Who - let's face it - have been teaching the world a thing or two about emotionally relevant, consequence-exploring crime film-making the last few years. Those folks at the collective Blue Tongue Films gave us Nash Edgerton's The Square

and David Michod's Animal Kingdom

have another haunted-looking crime-tinged drama making the rounds this summer - Kieran Darcy-Smith's Wish You Were Here

And while you may not get the chance to catch that one theatrically, here're some heading for a multiplex near you.

Andrew Dominik's Killing Them Softly adapted from George V. Higgins' Cogan's Trade and featuring a helluvan ensemble - Brad Pitt, Ray Liotta, Sam Shepard, Richard Jenkins, James Gandolfini.

But not the cast and not even the source material sells me on the project like Dominik's name does.
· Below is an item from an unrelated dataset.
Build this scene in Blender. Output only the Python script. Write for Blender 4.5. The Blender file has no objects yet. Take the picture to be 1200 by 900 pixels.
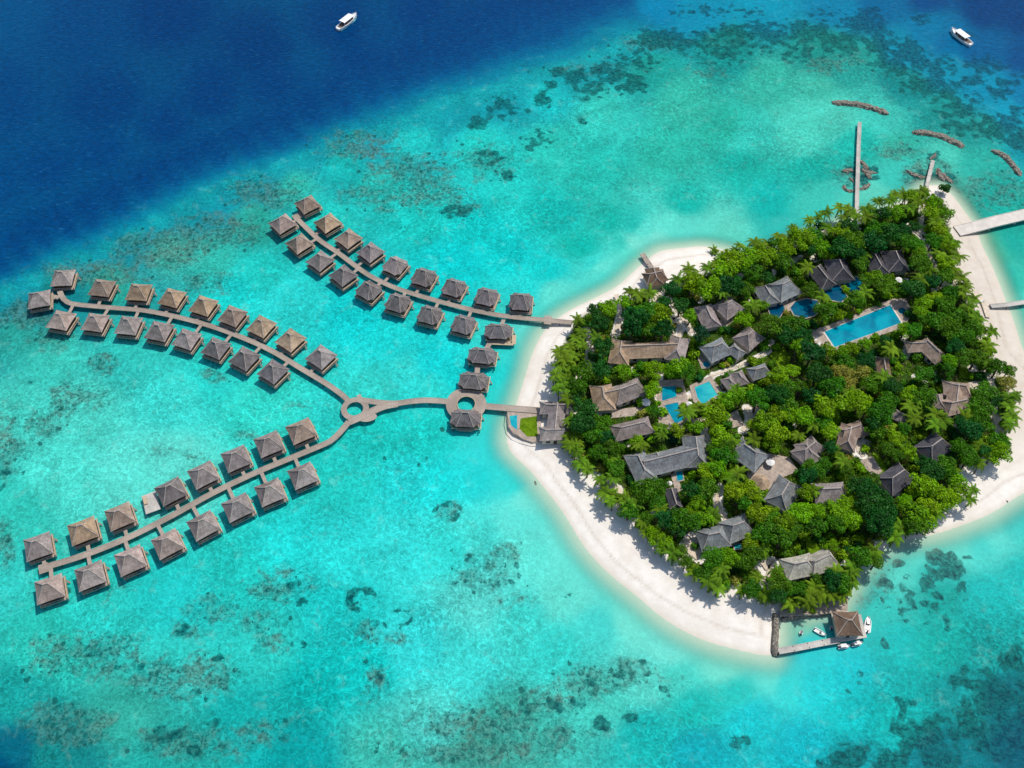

After all, this is the cat who gave us Chopper and The Assassination of Jesse James by the Coward Robert Ford from writing by Mark Read and Ron Hansen respectively. And, all due respect to Nicolas Winding Refn and Tom Hardy, but I'd take another round with Chopper ahead of Bronson.

But a Hardy project makes this list easily. The writing/directing team of Nick Cave and John Hillcoat are all you really need to hold my interest, after all they're responsible for The Proposition

But throw in subject matter like prohibition-era crazies with Thompsons and moonshine? Just take my money now. So, Lawless is waaaaay up there on the list.

The Beef aside (I wish the kid no ill will) the cast is, shall we say, promising, and I'm more than a little interested in checking out the source novel The Wettest County in the World by Matt Bondurant - after all Mr. B. shares a name with one of the baddassed characters in crime fiction - Big Pete Bondurant from James Ellroy's Underworld USA trilogy.

Also, I've got Garry Disher's latest Wyatt - Port Vila Blues - threatening to jump off the book pile and put some choke on me.